10. Soul over skill sets. A successful CEO must have a double personality- externally versus internally.
11. Externally, you must be able to confidently guide people the promised land (ie. Moses), while internally you
have to be paranoid of all the things that can go wrong (Galileo).
12. Being Self Aware allows a CEO to learn how their role changes and how to best to address the change.
13. The difference between founders and investors is like a parent and their child.
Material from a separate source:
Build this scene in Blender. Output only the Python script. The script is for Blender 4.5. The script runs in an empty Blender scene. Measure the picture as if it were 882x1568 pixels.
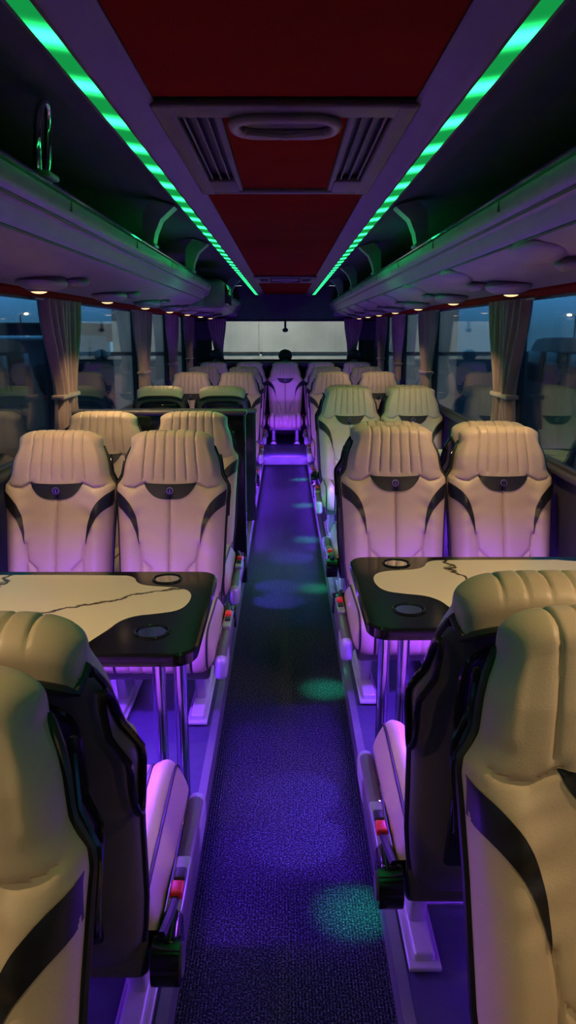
import bpy, bmesh, math, random
from mathutils import Vector, Matrix
random.seed(4)
sc = bpy.context.scene
sc.view_settings.view_transform = 'Standard'
sc.view_settings.look = 'None'
sc.view_settings.exposure = 0.0

# ------------------------------------------------------------------ materials
def mat(name, col, rough=0.5, metal=0.0, var=0.12, nscale=8.0, bump=0.0, bscale=200.0, coat=0.0, sheen=0.0, spec=0.5):
    m = bpy.data.materials.new(name); m.use_nodes = True
    nt = m.node_tree; N = nt.nodes; L = nt.links
    b = N['Principled BSDF']
    b.inputs['Roughness'].default_value = rough
    b.inputs['Metallic'].default_value = metal
    b.inputs['Specular IOR Level'].default_value = spec
    b.inputs['Coat Weight'].default_value = coat
    b.inputs['Sheen Weight'].default_value = sheen
    tc = N.new('ShaderNodeTexCoord')
    n = N.new('ShaderNodeTexNoise'); n.inputs['Scale'].default_value = nscale; n.inputs['Detail'].default_value = 4
    L.new(tc.outputs['Object'], n.inputs['Vector'])
    r = N.new('ShaderNodeValToRGB')
    r.color_ramp.elements[0].position = 0.3; r.color_ramp.elements[1].position = 0.7
    r.color_ramp.elements[0].color = (*[c*(1-var) for c in col], 1)
    r.color_ramp.elements[1].color = (*[min(1, c*(1+var)) for c in col], 1)
    L.new(n.outputs['Fac'], r.inputs['Fac']); L.new(r.outputs['Color'], b.inputs['Base Color'])
    if bump > 0:
        n2 = N.new('ShaderNodeTexNoise'); n2.inputs['Scale'].default_value = bscale; n2.inputs['Detail'].default_value = 3
        L.new(tc.outputs['Object'], n2.inputs['Vector'])
        bp = N.new('ShaderNodeBump'); bp.inputs['Strength'].default_value = bump; bp.inputs['Distance'].default_value = 0.003
        L.new(n2.outputs['Fac'], bp.inputs['Height']); L.new(bp.outputs['Normal'], b.inputs['Normal'])
    return m

def emis(name, col, s):
    m = bpy.data.materials.new(name); m.use_nodes = True
    nt = m.node_tree; nt.nodes.clear()
    e = nt.nodes.new('ShaderNodeEmission'); o = nt.nodes.new('ShaderNodeOutputMaterial')
    e.inputs[0].default_value = (*col, 1); e.inputs[1].default_value = s
    nt.links.new(e.outputs[0], o.inputs[0]); return m

M = {}
M['leather'] = mat('cream_leather', (0.53, 0.42, 0.29), 0.45, var=0.06, nscale=6, bump=0.12, bscale=260)
M['black'] = mat('black_leather', (0.012, 0.012, 0.014), 0.4, bump=0.1)
M['shell'] = mat('seat_shell_plastic', (0.10, 0.09, 0.10), 0.38, bump=0.1, bscale=400)
M['shellgloss'] = mat('gloss_black_plastic', (0.01, 0.01, 0.012), 0.12)
M['frame'] = mat('seat_frame_metal', (0.42, 0.42, 0.46), 0.35, 0.2)
M['edge'] = mat('podium_edge_metal', (0.15, 0.15, 0.18), 0.4, 0.2)
M['chrome'] = mat('chrome', (0.8, 0.8, 0.82), 0.08, 1.0, var=0.02)
M['silver'] = mat('silver_plate', (0.35, 0.35, 0.38), 0.3, 0.6)
M['red'] = mat('red_button_plastic', (0.75, 0.03, 0.03), 0.3)
M['redfab'] = mat('red_ceiling_fabric', (0.17, 0.011, 0.004), 0.95, var=0.12, nscale=5, bump=0.4, bscale=500, spec=0.05)
M['trim'] = mat('grey_ceiling_plastic', (0.088, 0.085, 0.088), 0.45, bump=0.05)
M['rack'] = mat('rack_grey_plastic', (0.16, 0.14, 0.17), 0.38, bump=0.1, bscale=350)
M['handle'] = mat('hatch_handle_plastic', (0.24, 0.23, 0.23), 0.4)
M['dark'] = mat('dark_lining', (0.045, 0.065, 0.055), 0.8, bump=0.2)
M['wall'] = mat('wall_fabric', (0.03, 0.03, 0.036), 0.85, bump=0.3)
M['pillar'] = mat('pillar_plastic', (0.05, 0.045, 0.055), 0.6)
M['curtain'] = mat('curtain_cloth', (0.26, 0.18, 0.165), 0.9, bump=0.3, bscale=500, sheen=0.2)
M['bracket'] = mat('bracket_plastic', (0.16, 0.22, 0.19), 0.35)
M['outer'] = mat('facade_plaster', (0.46, 0.47, 0.43), 0.9, var=0.35, nscale=0.7)
M['bldg'] = mat('dark_building', (0.04, 0.05, 0.06), 0.9, nscale=0.5)
M['van'] = mat('dark_car_paint', (0.03, 0.035, 0.045), 0.25, coat=0.6)
M['asphalt'] = mat('asphalt', (0.03, 0.03, 0.035), 0.7)
M['vinyl'] = mat('podium_vinyl', (0.045, 0.04, 0.10), 0.5, nscale=30, bump=0.1)
M['lampglow'] = emis('reading_lamp_lens', (1.0, 0.66, 0.33), 1.5)
M['streetglow'] = emis('street_lamp_glow', (1.0, 0.75, 0.4), 14.0)
M['litwin'] = emis('lit_shop_window', (0.35, 0.75, 1.0), 1.3)

def carpet():
    m = bpy.data.materials.new('speckled_navy_carpet'); m.use_nodes = True
    nt = m.node_tree; N = nt.nodes; L = nt.links; b = N['Principled BSDF']
    b.inputs['Roughness'].default_value = 0.95; b.inputs['Specular IOR Level'].default_value = 0.1
    tc = N.new('ShaderNodeTexCoord')
    n = N.new('ShaderNodeTexNoise'); n.inputs['Scale'].default_value = 190; n.inputs['Detail'].default_value = 2
    L.new(tc.outputs['Object'], n.inputs['Vector'])
    r = N.new('ShaderNodeValToRGB')
    e = r.color_ramp.elements
    e[0].position = 0.46; e[0].color = (0.008, 0.010, 0.021, 1)
    e[1].position = 0.80; e[1].color = (0.14, 0.15, 0.22, 1)
    L.new(n.outputs['Fac'], r.inputs['Fac']); L.new(r.outputs['Color'], b.inputs['Base Color'])
    w = N.new('ShaderNodeTexWave'); w.inputs['Scale'].default_value = 40; w.bands_direction = 'X'
    L.new(tc.outputs['Object'], w.inputs['Vector'])
    ad = N.new('ShaderNodeMath'); ad.operation = 'ADD'
    L.new(w.outputs['Fac'], ad.inputs[0]); L.new(n.outputs['Fac'], ad.inputs[1])
    bp = N.new('ShaderNodeBump'); bp.inputs['Strength'].default_value = 0.7; bp.inputs['Distance'].default_value = 0.004
    L.new(ad.outputs[0], bp.inputs['Height']); L.new(bp.outputs['Normal'], b.inputs['Normal'])
    return m
M['carpet'] = carpet()

def inlay():
    m = bpy.data.materials.new('marble_inlay'); m.use_nodes = True
    nt = m.node_tree; N = nt.nodes; L = nt.links; b = N['Principled BSDF']
    b.inputs['Roughness'].default_value = 0.15
    tc = N.new('ShaderNodeTexCoord')
    n = N.new('ShaderNodeTexNoise'); n.inputs['Scale'].default_value = 9; n.inputs['Detail'].default_value = 5
    L.new(tc.outputs['Object'], n.inputs['Vector'])
    mx = N.new('ShaderNodeMix'); mx.data_type = 'VECTOR'; mx.inputs[0].default_value = 0.12
    L.new(tc.outputs['Object'], mx.inputs[4]); L.new(n.outputs['Color'], mx.inputs[5])
    v = N.new('ShaderNodeTexVoronoi'); v.feature = 'DISTANCE_TO_EDGE'; v.inputs['Scale'].default_value = 1.9
    L.new(mx.outputs[1], v.inputs['Vector'])
    r = N.new('ShaderNodeValToRGB'); e = r.color_ramp.elements
    e[0].position = 0.006; e[0].color = (0.09, 0.06, 0.04, 1)
    e[1].position = 0.018; e[1].color = (0.86, 0.76, 0.60, 1)
    L.new(v.outputs['Distance'], r.inputs['Fac']); L.new(r.outputs['Color'], b.inputs['Base Color'])
    return m
M['inlay'] = inlay()

def led():
    m = bpy.data.materials.new('green_led_strip'); m.use_nodes = True
    nt = m.node_tree; N = nt.nodes; L = nt.links; N.clear()
    o = N.new('ShaderNodeOutputMaterial'); em = N.new('ShaderNodeEmission')
    tc = N.new('ShaderNodeTexCoord'); s = N.new('ShaderNodeSeparateXYZ')
    L.new(tc.outputs['Object'], s.inputs[0])
    mu = N.new('ShaderNodeMath'); mu.operation = 'MULTIPLY'; mu.inputs[1].default_value = 2*math.pi/0.26
    L.new(s.outputs['Y'], mu.inputs[0])
    sn = N.new('ShaderNodeMath'); sn.operation = 'SINE'; L.new(mu.outputs[0], sn.inputs[0])
    r = N.new('ShaderNodeMapRange'); r.inputs[1].default_value = -1; r.inputs[2].default_value = 1
    r.inputs[3].default_value = 0; r.inputs[4].default_value = 1
    L.new(sn.outputs[0], r.inputs[0])
    pw = N.new('ShaderNodeMath'); pw.operation = 'POWER'; pw.inputs[1].default_value = 4.5; L.new(r.outputs[0], pw.inputs[0])
    ma = N.new('ShaderNodeMath'); ma.operation = 'MULTIPLY_ADD'; ma.inputs[1].default_value = 7.0; ma.inputs[2].default_value = 0.30
    L.new(pw.outputs[0], ma.inputs[0])
    em.inputs[0].default_value = (0.02, 1.0, 0.20, 1)
    L.new(ma.outputs[0], em.inputs[1]); L.new(em.outputs[0], o.inputs[0])
    return m
M['led'] = led()

def glass(name, tint, refl, mx_=.45):
    m = bpy.data.materials.new(name); m.use_nodes = True
    nt = m.node_tree; N = nt.nodes; L = nt.links; N.clear()
    o = N.new('ShaderNodeOutputMaterial'); mx = N.new('ShaderNodeMixShader')
    t = N.new('ShaderNodeBsdfTransparent'); g = N.new('ShaderNodeBsdfGlossy')
    t.inputs[0].default_value = (*tint, 1); g.inputs['Roughness'].default_value = 0.03
    g.inputs[0].default_value = (0.9, 0.9, 0.9, 1)
    lw = N.new('ShaderNodeLayerWeight'); lw.inputs[0].default_value = 0.35
    mr = N.new('ShaderNodeMapRange'); mr.inputs[3].default_value = refl; mr.inputs[4].default_value = mx_
    L.new(lw.outputs['Fresnel'], mr.inputs[0]); L.new(mr.outputs[0], mx.inputs[0])
    L.new(t.outputs[0], mx.inputs[1]); L.new(g.outputs[0], mx.inputs[2]); L.new(mx.outputs[0], o.inputs[0])
    return m
M['glass'] = glass('tinted_glass', (0.58, 0.66, 0.72), 0.10, .5)
M['glassrear'] = glass('rear_glass', (0.85, 0.85, 0.82), 0.03)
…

There are so many things you want your “child” to do but the “child” does whatever they want to do.
14. You have to let founders grow their own way and manage your own frustration as an investor/board member.
15. Tae Hea’s background in Applied Math allows him to use mental models and frameworks to find patterns and see the BIG PICTURE.
16. Tae Hea analyzed technology trends by comparing the NYC and Korean subways. 10 years ago, he noticed that Korea was far more advanced in mobile devices.
17. The biggest trend he observes in the IT space is the movement to leverage the cloud.
18. It’s very natural for startup founders to be superstars at one stage and struggle at the next.
19. At the start of a company, the best VP of Sales is Davey Crocket, an independent explorer who will find their own path through the wilderness. At the growth stage, Braveheart or Joan of Arc is needed– a warrior that will win deals. The scale stage requires a Dwight Eisenhower, politically aligning multiple warriors to move in one direction.